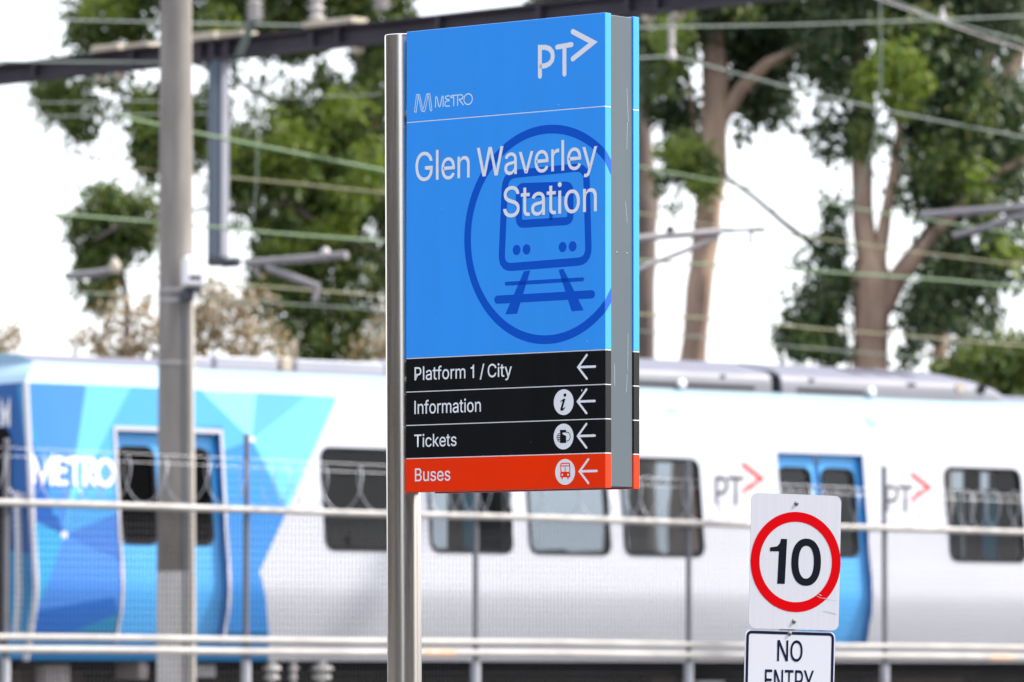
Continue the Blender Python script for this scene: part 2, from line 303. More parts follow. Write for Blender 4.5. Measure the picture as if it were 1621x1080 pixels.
# ------------------------------------------------------------------ materials
M = {}
def rib_bump(m, nt, p, mp):
    w = nt.nodes.new('ShaderNodeTexWave'); w.wave_type = 'BANDS'; w.bands_direction = 'Z'
    w.inputs['Scale'].default_value = 4.2; w.inputs['Distortion'].default_value = 0.0
    nt.links.new(mp.outputs[0], w.inputs[0])
    sep = nt.nodes.new('ShaderNodeSeparateXYZ'); nt.links.new(mp.outputs[0], sep.inputs[0])
    mr = nt.nodes.new('ShaderNodeMapRange'); mr.inputs[1].default_value = 2.86; mr.inputs[2].default_value = 2.80
    nt.links.new(sep.outputs['Z'], mr.inputs[0])
    mu = nt.nodes.new('ShaderNodeMath'); mu.operation = 'MULTIPLY'
    nt.links.new(w.outputs['Fac'], mu.inputs[0]); nt.links.new(mr.outputs[0], mu.inputs[1])
    b = nt.nodes.new('ShaderNodeBump'); b.inputs['Strength'].default_value = 0.22; b.inputs['Distance'].default_value = 0.012
    nt.links.new(mu.outputs[0], b.inputs['Height']); nt.links.new(b.outputs[0], p.inputs['Normal'])

def brushed(m, nt, p, mp):
    n = nt.nodes.new('ShaderNodeTexNoise'); n.inputs['Scale'].default_value = 1.0; n.inputs['Detail'].default_value = 8
    mp2 = nt.nodes.new('ShaderNodeMapping'); mp2.inputs['Scale'].default_value = (260, 260, 2.5)
    tc = nt.nodes.new('ShaderNodeTexCoord')
    nt.links.new(tc.outputs['Object'], mp2.inputs[0]); nt.links.new(mp2.outputs[0], n.inputs[0])
    mr = nt.nodes.new('ShaderNodeMapRange'); mr.inputs[3].default_value = 0.12; mr.inputs[4].default_value = 0.30
    nt.links.new(n.outputs['Fac'], mr.inputs[0]); nt.links.new(mr.outputs[0], p.inputs['Roughness'])
    b = nt.nodes.new('ShaderNodeBump'); b.inputs['Strength'].default_value = 0.02; b.inputs['Distance'].default_value = 0.001
    nt.links.new(n.outputs['Fac'], b.inputs['Height']); nt.links.new(b.outputs[0], p.inputs['Normal'])

M['sign_blue'] = mat('sign blue enamel', (0.036, 0.325, 0.97, 1), 0.2, vary=0.05, scale=2.0, stretch=(5, 1, .5), spec=0.4)
M['logo_blue'] = mat('sign deep blue vinyl', (0.0, 0.09, 0.60, 1), 0.25, spec=0.3)
M['sign_black'] = mat('sign black enamel', (0.0052, 0.006, 0.0085, 1), 0.2, vary=0.3, scale=3, stretch=(5, 1, .6), spec=0.3)
M['sign_red'] = mat('sign orange red enamel', (0.92, 0.034, 0.0006, 1), 0.22, vary=0.06, spec=0.25)
M['white_vinyl'] = mat('white vinyl', (0.78, 0.80, 0.85, 1), 0.45)
M['metro_vinyl'] = mat('pale blue white vinyl', (0.55, 0.76, 0.92, 1), 0.45)
M['sign_grey'] = mat('grey powder coat', (0.086, 0.113, 0.133, 1), 0.42, vary=0.12, scale=5, stretch=(1, 1, .25))
M['steel'] = mat('brushed stainless steel', (0.68, 0.64, 0.60, 1), 0.34, metal=1.0, extra=brushed)
M['bolt'] = mat('dull bolt metal', (0.35, 0.35, 0.36, 1), 0.4, metal=0.9, vary=0.3, scale=90)
M['sheet'] = mat('reflective white sheeting', (0.545, 0.555, 0.605, 1), 0.42, vary=0.07, scale=1.0, stretch=(70, 1, .3))
M['road_red'] = mat('road sign red', (0.54, 0.0, 0.003, 1), 0.38, spec=0.08)
M['road_black'] = mat('road sign black', (0.006, 0.008, 0.014, 1), 0.4, spec=0.08)
M['road_navy'] = mat('road sign navy black', (0.008, 0.011, 0.035, 1), 0.4, spec=0.08)
M['white_sheet'] = mat('white sign face', (0.59, 0.60, 0.66, 1), 0.4, vary=0.03)
M['scratch'] = mat('scuffed scratch', (0.30, 0.30, 0.31, 1), 0.7)
M['alu'] = mat('aluminium sign back', (0.5, 0.5, 0.5, 1), 0.45, metal=0.8)
M['sticker'] = mat('torn grey sticker', (0.62, 0.60, 0.57, 1), 0.7, vary=0.4, scale=60)

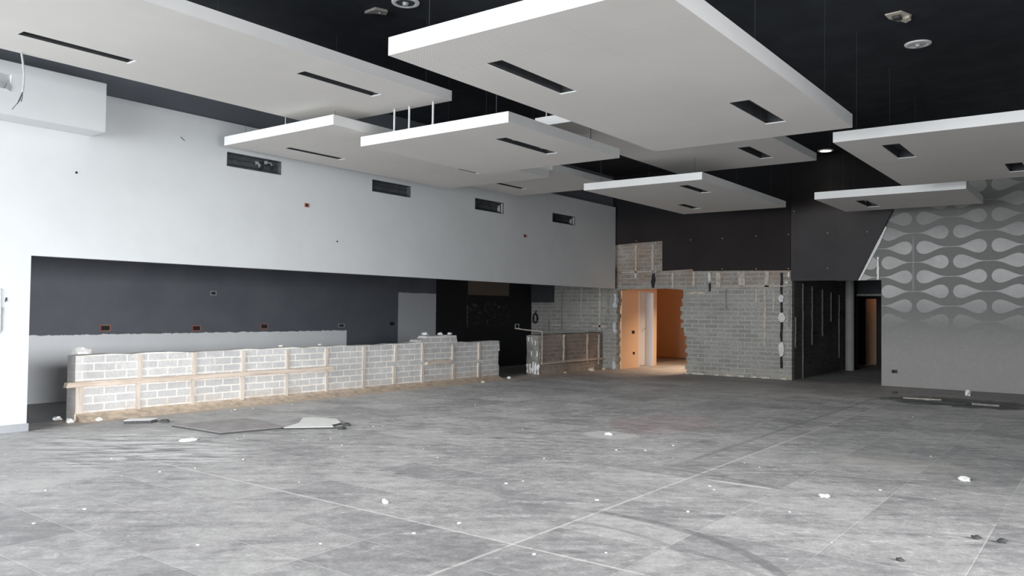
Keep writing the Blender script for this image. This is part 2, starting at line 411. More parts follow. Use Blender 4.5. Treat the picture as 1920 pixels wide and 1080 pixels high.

-*-*-

:: SET EXERCISE ::
Check all the records above and select each line where the string "part" is found.

:: SOLUTION TO THE EXERCISE ::
Continue the Blender Python script for this scene: part 2, from line 303. More parts follow. Write for Blender 4.5. Measure the picture as if it were 1621x1080 pixels.
Keep writing the Blender script for this image. This is part 2, starting at line 411. More parts follow. Use Blender 4.5. Treat the picture as 1920 pixels wide and 1080 pixels high.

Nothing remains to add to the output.